◆ Task directions: Show every line below where "Blender" can be found.

-- START --

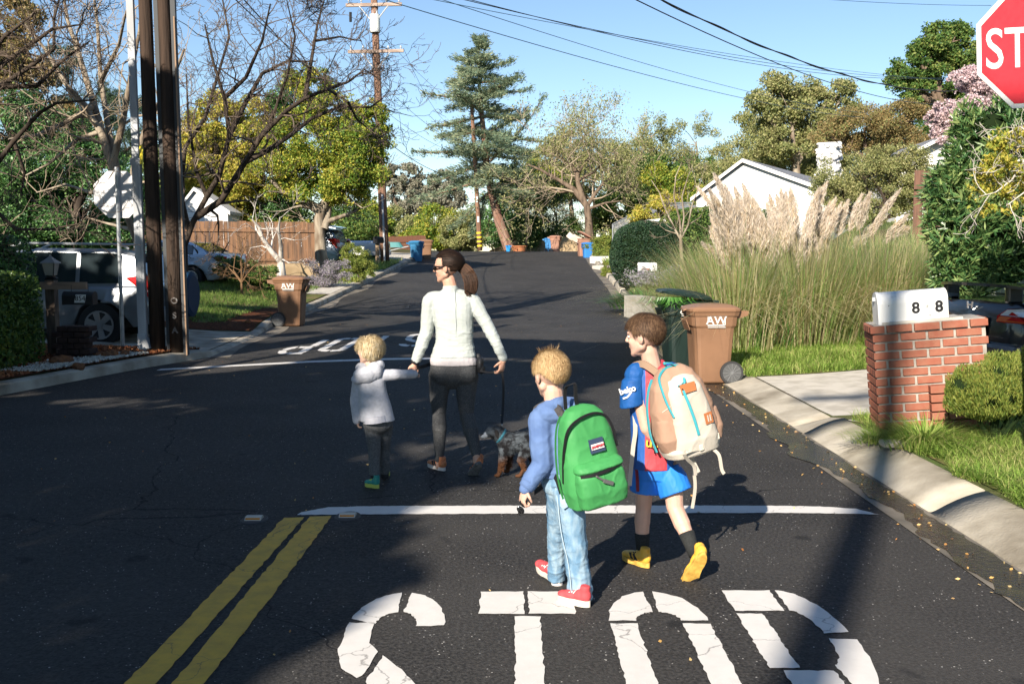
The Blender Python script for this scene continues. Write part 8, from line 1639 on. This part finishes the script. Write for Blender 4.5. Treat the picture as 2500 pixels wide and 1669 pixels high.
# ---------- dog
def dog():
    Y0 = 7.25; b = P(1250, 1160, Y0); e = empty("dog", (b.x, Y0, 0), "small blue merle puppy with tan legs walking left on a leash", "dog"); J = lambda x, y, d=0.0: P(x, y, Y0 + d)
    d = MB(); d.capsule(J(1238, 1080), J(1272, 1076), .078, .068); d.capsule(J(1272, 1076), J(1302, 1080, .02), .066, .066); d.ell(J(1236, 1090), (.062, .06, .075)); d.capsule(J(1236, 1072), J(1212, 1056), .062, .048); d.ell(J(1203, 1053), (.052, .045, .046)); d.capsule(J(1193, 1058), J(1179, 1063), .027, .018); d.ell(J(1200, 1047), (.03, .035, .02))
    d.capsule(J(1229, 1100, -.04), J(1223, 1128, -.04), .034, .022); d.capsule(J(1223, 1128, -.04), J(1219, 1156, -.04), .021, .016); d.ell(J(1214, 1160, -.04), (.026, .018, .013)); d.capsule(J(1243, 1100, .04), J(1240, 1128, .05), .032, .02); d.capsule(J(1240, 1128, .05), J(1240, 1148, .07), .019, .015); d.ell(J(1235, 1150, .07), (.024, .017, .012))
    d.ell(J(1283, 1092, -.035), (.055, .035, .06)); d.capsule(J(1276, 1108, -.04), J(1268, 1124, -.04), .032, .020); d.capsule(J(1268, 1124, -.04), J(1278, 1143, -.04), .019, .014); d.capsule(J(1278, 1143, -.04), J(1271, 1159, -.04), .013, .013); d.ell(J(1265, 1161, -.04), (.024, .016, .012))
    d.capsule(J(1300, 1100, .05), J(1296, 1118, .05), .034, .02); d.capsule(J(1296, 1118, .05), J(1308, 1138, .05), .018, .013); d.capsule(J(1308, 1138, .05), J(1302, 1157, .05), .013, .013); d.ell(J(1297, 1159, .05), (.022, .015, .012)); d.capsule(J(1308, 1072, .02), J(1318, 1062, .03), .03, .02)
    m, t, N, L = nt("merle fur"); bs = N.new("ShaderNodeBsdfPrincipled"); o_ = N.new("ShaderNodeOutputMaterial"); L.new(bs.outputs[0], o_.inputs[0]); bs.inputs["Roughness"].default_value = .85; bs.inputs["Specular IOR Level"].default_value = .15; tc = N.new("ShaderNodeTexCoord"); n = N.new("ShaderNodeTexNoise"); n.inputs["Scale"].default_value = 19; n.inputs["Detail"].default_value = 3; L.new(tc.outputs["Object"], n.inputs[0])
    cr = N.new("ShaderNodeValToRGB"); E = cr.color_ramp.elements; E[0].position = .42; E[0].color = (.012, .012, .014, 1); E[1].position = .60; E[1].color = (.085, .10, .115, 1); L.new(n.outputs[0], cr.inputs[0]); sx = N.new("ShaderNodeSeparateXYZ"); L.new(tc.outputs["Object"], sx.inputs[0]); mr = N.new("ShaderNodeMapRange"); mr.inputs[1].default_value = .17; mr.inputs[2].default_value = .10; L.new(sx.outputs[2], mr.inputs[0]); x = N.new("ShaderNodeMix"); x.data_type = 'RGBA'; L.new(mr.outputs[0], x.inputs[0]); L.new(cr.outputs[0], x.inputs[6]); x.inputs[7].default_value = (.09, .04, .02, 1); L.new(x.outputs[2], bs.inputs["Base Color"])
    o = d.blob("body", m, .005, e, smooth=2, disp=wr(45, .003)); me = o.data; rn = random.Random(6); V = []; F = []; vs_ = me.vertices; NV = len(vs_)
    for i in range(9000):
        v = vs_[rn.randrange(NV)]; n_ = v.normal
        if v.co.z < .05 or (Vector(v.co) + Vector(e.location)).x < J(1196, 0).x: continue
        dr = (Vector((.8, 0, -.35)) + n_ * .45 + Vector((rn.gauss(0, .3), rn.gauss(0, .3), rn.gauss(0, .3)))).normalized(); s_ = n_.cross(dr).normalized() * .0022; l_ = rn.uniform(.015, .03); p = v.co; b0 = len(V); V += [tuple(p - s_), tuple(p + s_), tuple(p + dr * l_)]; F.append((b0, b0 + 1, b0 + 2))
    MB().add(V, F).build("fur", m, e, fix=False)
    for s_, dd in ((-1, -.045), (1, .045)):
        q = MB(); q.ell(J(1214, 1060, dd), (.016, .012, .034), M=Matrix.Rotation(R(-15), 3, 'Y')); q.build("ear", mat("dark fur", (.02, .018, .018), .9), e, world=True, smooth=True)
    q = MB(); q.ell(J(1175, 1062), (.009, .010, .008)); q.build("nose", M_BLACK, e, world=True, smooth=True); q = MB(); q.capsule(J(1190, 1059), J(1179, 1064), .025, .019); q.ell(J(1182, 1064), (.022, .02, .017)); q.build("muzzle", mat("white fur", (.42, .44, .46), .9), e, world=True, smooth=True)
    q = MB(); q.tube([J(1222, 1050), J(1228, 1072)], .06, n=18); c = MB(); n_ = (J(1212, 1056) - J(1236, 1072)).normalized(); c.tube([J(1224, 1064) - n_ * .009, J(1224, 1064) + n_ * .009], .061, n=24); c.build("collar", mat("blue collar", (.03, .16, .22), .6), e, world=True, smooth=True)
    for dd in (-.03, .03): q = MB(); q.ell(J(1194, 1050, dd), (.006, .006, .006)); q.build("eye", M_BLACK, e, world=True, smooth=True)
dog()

-- END --
-- START --

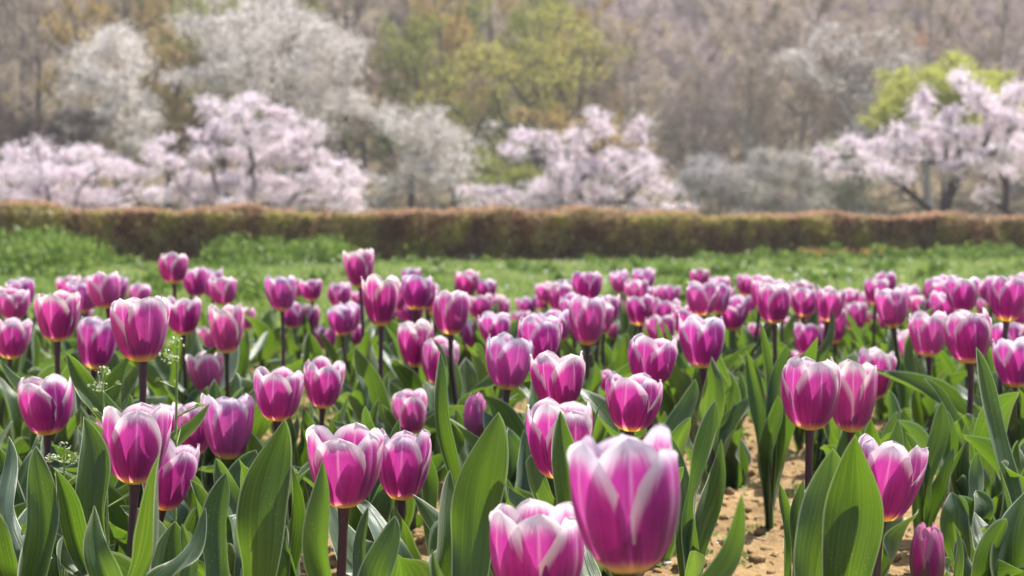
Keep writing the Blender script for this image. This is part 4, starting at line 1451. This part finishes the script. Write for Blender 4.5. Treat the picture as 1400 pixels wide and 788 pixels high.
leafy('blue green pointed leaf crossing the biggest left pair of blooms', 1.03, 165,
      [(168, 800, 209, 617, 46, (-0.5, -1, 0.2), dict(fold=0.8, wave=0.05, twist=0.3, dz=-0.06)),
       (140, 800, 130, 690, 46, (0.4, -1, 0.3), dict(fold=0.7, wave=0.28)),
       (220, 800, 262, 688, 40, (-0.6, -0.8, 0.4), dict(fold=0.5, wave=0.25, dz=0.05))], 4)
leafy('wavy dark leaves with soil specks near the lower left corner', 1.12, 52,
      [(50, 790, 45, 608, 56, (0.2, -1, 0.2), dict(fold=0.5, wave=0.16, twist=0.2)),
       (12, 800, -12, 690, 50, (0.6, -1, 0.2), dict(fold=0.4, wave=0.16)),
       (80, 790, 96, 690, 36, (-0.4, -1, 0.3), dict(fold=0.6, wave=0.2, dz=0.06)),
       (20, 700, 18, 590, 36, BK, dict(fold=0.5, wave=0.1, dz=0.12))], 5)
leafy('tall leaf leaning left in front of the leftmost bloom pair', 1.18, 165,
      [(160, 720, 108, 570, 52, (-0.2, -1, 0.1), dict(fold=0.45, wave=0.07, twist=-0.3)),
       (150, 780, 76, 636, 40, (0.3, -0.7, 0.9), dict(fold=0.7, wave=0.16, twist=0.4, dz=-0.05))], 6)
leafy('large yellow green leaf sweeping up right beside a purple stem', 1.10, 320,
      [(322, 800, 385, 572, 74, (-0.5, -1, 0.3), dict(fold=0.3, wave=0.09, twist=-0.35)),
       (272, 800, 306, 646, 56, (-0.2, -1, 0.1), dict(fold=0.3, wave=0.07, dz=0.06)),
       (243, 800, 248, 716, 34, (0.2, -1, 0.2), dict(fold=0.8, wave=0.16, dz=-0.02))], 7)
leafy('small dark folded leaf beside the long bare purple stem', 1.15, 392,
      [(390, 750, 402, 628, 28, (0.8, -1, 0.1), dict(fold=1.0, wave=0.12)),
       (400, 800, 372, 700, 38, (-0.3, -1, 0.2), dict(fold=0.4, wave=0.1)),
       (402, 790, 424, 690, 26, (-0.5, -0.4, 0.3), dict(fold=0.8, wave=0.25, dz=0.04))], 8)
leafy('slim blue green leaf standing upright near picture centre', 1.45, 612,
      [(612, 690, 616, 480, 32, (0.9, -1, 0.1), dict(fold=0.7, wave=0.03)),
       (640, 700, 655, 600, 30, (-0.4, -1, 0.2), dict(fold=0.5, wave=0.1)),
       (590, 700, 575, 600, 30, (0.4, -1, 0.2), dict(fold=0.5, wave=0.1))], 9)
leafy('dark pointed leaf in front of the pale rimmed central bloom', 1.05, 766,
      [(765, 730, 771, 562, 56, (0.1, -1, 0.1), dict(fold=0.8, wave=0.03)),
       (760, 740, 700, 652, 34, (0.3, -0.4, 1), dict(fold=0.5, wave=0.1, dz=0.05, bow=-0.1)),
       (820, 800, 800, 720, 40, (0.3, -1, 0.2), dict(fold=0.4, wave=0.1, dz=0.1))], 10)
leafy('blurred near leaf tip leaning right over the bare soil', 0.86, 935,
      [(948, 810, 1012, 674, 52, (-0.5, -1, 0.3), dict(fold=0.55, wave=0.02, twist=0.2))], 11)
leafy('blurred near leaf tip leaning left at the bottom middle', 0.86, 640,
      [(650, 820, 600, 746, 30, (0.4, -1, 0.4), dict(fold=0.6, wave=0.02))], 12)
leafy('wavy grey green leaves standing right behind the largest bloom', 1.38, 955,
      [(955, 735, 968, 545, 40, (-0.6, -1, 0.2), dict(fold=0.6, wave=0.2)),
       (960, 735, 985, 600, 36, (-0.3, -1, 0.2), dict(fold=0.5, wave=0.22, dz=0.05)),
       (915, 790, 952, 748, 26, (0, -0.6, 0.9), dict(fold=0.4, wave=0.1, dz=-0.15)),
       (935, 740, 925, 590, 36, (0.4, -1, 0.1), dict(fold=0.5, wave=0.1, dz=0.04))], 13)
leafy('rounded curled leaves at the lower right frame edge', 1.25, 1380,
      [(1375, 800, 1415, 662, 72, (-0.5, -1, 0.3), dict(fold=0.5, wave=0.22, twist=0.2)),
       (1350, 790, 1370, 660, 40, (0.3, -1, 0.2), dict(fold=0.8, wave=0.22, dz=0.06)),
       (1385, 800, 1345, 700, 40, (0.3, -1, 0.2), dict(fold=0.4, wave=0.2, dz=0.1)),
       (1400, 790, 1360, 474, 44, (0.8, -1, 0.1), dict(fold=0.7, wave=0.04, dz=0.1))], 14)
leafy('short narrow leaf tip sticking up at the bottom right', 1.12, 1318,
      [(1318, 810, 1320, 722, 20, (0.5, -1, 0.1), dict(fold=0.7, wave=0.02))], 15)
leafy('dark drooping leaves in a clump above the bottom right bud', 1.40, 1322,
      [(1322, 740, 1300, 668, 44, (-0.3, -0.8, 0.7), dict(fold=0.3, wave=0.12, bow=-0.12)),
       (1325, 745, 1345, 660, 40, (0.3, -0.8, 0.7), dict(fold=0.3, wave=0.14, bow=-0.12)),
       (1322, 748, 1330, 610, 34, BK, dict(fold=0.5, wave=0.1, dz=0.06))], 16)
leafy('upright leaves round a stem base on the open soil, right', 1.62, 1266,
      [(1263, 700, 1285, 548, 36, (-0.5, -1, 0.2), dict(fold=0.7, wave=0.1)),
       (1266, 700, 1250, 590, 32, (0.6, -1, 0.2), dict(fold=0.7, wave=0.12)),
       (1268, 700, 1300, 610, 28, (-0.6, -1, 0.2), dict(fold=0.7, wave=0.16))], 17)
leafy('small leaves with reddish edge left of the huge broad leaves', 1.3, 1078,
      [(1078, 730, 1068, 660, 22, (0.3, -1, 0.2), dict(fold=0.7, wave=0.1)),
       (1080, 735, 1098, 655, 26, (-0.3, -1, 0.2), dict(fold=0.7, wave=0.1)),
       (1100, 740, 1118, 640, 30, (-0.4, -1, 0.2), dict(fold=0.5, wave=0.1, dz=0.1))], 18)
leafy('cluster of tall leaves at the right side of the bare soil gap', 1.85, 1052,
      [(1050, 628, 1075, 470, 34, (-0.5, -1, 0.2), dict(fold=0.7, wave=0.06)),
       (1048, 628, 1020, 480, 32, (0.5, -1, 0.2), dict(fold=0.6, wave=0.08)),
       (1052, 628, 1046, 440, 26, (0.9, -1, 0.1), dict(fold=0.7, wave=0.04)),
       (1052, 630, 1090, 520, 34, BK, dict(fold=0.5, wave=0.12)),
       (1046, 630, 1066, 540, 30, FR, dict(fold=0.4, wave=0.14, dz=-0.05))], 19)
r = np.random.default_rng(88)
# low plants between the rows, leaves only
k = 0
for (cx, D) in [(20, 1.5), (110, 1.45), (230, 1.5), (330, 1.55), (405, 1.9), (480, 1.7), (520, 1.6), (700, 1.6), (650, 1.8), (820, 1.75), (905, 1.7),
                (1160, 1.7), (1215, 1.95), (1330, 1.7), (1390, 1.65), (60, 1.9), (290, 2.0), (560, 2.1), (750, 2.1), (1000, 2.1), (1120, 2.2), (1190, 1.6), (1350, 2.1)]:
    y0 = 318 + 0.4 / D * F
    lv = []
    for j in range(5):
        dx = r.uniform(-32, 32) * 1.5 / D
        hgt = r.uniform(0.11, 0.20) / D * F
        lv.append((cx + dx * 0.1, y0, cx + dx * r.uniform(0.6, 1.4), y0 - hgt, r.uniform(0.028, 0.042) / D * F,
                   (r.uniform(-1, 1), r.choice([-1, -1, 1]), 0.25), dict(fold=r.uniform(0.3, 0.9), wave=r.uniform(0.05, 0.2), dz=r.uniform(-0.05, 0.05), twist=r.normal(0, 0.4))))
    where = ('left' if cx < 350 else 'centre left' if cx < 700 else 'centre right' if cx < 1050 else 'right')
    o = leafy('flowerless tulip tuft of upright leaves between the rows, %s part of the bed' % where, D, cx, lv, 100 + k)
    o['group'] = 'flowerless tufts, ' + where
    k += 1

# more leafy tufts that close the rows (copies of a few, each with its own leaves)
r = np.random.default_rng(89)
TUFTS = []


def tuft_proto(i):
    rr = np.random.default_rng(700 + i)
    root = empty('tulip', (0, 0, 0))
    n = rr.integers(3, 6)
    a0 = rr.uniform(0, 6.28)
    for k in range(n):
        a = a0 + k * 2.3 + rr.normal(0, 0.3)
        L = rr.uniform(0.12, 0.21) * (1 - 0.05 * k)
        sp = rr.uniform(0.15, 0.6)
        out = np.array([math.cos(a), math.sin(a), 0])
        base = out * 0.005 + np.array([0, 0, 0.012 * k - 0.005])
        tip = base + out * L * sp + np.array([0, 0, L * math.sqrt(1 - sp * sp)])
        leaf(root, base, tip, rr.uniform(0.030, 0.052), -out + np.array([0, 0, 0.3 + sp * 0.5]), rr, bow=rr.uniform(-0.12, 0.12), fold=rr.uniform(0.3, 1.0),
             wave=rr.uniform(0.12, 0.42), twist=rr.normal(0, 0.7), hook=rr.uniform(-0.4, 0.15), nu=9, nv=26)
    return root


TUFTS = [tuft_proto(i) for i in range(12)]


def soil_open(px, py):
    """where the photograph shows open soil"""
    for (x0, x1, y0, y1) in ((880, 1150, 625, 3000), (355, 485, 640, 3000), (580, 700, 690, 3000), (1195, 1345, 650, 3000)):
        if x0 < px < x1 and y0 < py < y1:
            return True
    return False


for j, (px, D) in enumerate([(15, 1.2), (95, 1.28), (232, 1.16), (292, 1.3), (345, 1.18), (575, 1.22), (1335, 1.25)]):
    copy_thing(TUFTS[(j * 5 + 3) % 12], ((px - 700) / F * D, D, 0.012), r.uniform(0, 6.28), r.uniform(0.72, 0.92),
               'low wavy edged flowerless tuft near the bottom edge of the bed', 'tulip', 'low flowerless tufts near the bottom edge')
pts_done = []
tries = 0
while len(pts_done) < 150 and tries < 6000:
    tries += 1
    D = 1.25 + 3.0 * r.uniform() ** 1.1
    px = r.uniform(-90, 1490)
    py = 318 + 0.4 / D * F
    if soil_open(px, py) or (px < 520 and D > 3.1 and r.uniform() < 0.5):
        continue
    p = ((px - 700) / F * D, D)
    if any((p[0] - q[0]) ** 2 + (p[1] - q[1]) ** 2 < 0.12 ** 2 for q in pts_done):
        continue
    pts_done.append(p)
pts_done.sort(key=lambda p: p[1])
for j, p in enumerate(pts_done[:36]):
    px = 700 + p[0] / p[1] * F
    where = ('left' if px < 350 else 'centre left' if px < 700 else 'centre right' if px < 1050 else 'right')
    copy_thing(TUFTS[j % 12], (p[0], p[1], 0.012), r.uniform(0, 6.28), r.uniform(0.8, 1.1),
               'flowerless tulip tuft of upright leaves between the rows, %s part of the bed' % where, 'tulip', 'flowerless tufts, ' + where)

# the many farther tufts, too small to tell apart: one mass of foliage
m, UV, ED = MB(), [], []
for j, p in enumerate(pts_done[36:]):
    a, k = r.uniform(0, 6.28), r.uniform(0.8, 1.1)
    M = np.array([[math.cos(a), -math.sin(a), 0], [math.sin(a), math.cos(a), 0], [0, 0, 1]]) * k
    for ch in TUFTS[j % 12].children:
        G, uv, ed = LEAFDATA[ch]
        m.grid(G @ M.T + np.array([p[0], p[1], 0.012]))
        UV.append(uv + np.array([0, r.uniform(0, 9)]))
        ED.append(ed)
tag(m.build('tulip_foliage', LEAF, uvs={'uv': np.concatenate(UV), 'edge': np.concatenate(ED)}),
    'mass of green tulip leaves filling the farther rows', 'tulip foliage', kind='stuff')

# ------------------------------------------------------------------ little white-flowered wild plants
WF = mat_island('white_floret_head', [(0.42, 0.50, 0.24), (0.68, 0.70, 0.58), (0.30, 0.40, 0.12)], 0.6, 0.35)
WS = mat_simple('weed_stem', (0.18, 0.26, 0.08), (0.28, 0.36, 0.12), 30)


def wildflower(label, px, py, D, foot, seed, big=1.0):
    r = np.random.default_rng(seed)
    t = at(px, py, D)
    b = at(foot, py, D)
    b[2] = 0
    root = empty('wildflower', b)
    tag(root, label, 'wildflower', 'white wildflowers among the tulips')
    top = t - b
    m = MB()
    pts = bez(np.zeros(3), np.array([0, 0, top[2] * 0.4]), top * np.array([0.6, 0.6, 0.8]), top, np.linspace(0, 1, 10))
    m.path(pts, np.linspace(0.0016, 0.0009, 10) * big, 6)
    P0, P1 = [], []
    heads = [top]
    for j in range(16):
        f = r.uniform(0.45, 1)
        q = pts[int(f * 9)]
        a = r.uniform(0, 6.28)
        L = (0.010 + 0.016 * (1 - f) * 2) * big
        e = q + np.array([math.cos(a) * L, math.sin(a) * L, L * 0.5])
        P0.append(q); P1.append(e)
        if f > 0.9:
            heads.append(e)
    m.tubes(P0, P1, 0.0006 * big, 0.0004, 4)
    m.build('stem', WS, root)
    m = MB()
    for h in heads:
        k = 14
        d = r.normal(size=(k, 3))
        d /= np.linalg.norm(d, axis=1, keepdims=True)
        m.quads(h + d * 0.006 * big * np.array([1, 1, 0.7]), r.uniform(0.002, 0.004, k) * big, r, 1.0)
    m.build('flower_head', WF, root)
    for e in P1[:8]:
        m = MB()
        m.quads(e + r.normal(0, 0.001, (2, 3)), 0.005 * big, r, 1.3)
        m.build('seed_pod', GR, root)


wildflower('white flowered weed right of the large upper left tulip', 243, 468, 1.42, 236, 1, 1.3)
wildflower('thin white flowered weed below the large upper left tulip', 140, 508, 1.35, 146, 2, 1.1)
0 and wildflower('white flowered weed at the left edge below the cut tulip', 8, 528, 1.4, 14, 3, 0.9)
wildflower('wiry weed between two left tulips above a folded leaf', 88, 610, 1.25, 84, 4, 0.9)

-- END --

◆ Solution to this exercise:
The Blender Python script for this scene continues. Write part 8, from line 1639 on. This part finishes the script. Write for Blender 4.5. Treat the picture as 2500 pixels wide and 1669 pixels high.
Keep writing the Blender script for this image. This is part 4, starting at line 1451. This part finishes the script. Write for Blender 4.5. Treat the picture as 1400 pixels wide and 788 pixels high.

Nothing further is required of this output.